自分も、英語を話せるようになるため、という目的でこの国にやってきたつもりだが、日本でゲイとして生きることへの息苦しさを感じていたから、男同士が普通に手をつないで歩いているこの街に惹かれたのは事実である。

もちろん、自分の日本に住む友人の中にも、長年のパートナーと幸せに暮らしている人は何人もいるし、パートナーはいなくともゲイとしての人生を謳歌している人もいっぱいいる。

だが、その一方でこの15歳の少年のような悩みを持つ若者は、まだまだ多いのね、と今回のこのポッドキャストで気づかされた訳なのだ。

アメリカでは同性婚が2015年に合法化されて以来、LGBTQの若者の自殺率が劇的に減少したという。

自分も微力ながら、若きLGBTQのサポートをしている団体に募金したりしている(2年前の結婚式の時も、ギフトはいらないのでかわりにこの団体に募金して~と呼び掛けたり)。

そして、この15歳の少年(ささしょう君)のような悩みを持つ若者が、少しでも減る日が来ることを信じて・・・。

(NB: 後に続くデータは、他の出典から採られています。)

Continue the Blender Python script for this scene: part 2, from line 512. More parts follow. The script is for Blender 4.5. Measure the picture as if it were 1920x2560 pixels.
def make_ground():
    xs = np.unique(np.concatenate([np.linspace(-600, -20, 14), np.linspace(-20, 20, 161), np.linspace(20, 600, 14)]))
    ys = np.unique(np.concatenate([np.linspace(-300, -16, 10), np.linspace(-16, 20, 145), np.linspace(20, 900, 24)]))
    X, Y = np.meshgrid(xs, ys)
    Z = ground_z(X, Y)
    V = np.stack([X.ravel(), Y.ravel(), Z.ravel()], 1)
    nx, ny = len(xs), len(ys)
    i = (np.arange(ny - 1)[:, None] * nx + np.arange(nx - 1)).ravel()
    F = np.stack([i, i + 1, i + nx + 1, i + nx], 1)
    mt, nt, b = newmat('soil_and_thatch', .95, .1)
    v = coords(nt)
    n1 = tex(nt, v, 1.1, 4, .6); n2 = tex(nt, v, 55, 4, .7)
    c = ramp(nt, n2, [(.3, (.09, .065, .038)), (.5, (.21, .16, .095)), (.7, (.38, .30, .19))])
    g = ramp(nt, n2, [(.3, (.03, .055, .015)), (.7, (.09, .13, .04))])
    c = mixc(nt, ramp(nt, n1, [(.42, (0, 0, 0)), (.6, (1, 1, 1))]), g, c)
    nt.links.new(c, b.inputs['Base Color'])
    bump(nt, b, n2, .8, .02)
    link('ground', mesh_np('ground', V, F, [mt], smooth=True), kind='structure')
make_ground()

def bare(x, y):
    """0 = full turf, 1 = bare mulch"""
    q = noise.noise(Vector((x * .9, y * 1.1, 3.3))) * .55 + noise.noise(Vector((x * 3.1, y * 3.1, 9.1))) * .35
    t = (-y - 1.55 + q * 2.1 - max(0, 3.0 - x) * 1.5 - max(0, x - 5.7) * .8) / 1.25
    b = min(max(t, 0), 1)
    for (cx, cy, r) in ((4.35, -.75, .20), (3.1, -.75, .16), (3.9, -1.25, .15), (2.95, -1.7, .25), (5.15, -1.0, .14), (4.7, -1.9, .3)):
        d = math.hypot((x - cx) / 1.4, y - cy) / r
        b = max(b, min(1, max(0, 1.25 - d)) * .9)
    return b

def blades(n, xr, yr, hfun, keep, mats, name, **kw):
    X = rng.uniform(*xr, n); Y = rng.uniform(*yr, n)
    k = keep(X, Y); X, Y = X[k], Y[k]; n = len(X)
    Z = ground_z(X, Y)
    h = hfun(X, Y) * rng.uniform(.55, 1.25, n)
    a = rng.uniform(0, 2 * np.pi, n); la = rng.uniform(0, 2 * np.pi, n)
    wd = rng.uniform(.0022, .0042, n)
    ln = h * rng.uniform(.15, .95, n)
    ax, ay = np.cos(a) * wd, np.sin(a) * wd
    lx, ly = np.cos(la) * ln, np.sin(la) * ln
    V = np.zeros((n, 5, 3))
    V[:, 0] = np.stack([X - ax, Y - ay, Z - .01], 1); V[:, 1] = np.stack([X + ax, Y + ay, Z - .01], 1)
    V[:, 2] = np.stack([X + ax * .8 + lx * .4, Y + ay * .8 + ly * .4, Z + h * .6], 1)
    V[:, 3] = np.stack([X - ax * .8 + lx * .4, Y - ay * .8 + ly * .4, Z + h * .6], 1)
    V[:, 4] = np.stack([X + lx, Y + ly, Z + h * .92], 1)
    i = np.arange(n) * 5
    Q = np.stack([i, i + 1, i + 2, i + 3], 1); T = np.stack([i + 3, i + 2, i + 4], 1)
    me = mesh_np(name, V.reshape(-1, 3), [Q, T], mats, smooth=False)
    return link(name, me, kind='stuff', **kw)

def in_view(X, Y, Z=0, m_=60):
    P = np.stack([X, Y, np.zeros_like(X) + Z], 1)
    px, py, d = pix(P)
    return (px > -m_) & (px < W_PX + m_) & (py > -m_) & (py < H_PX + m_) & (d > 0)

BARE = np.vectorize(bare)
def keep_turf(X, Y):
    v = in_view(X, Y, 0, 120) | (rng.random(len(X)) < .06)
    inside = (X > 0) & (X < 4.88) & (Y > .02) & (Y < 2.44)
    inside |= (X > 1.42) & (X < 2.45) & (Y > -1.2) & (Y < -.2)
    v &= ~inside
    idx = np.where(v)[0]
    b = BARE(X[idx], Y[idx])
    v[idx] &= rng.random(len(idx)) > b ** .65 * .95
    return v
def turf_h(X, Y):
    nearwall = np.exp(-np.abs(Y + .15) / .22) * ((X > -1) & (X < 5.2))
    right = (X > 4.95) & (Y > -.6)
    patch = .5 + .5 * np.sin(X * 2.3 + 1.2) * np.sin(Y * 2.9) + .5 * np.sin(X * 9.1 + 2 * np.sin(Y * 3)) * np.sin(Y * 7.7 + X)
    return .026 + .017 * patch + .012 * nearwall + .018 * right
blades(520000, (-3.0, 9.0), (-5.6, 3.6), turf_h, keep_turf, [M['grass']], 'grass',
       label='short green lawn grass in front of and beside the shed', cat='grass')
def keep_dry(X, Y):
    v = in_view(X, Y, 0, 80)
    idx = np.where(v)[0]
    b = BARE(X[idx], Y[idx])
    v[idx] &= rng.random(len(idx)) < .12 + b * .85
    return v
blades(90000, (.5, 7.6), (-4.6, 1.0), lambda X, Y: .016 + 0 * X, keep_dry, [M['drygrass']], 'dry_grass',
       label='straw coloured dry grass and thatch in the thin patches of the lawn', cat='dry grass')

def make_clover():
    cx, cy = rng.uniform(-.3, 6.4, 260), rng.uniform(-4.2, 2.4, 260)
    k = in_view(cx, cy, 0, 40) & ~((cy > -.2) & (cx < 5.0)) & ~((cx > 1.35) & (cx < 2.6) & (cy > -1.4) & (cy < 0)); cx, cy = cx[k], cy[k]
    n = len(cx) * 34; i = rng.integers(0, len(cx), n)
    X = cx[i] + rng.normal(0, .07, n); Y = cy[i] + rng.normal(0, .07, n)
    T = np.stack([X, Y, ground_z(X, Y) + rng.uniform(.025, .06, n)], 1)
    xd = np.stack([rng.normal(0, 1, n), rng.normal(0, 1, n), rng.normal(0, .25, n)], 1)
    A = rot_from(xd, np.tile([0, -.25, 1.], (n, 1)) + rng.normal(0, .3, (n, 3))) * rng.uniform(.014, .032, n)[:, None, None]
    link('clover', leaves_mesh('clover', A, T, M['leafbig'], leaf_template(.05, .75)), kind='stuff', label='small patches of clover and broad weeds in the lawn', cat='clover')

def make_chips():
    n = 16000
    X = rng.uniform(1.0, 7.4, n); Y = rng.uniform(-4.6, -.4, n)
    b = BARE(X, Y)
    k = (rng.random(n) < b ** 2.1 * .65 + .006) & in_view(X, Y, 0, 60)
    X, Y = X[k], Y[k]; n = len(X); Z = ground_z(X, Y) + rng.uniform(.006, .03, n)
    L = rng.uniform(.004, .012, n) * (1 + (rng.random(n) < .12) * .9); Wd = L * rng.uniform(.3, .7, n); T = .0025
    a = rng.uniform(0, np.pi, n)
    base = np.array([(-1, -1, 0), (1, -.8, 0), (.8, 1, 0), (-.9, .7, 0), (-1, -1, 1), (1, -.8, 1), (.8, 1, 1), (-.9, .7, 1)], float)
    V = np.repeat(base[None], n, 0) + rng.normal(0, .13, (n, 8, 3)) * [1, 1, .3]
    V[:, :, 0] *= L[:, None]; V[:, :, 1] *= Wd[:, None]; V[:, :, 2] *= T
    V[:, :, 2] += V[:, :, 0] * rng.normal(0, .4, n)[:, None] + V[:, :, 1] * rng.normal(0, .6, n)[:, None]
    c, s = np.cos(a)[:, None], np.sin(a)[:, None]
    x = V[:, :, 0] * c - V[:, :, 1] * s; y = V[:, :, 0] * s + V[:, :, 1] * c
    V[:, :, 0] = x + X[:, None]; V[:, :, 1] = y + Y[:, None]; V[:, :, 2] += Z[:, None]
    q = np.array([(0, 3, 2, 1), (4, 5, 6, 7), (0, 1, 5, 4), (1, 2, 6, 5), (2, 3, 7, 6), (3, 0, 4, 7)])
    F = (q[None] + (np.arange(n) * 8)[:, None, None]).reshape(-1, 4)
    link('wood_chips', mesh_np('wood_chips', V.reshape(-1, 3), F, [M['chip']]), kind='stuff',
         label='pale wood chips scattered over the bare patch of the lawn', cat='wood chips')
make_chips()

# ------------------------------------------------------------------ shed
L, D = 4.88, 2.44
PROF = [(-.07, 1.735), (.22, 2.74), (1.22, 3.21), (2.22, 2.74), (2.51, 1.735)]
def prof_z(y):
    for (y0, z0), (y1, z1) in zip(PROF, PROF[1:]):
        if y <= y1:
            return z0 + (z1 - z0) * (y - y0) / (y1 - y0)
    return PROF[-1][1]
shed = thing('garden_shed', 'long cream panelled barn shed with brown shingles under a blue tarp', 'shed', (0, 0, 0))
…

ささしょう君、サンフランシスコからも、おっさん(おばさん)が応援してますよ!


同ポッドキャストで、全国各地の中年おばさん皆でヒヤシンスを育てよう、
というのをやっていたので、自分も勝手に参加している。
だいぶ芽が出てきた。


屋内のヒヤスンスも、毎日すくすくと育っとる。
毎日仕事の後に、酒を片手にヒヤスンスちゃんを愛でる。
そして今夜の音楽は、TMNの「Seven Days War」だよ。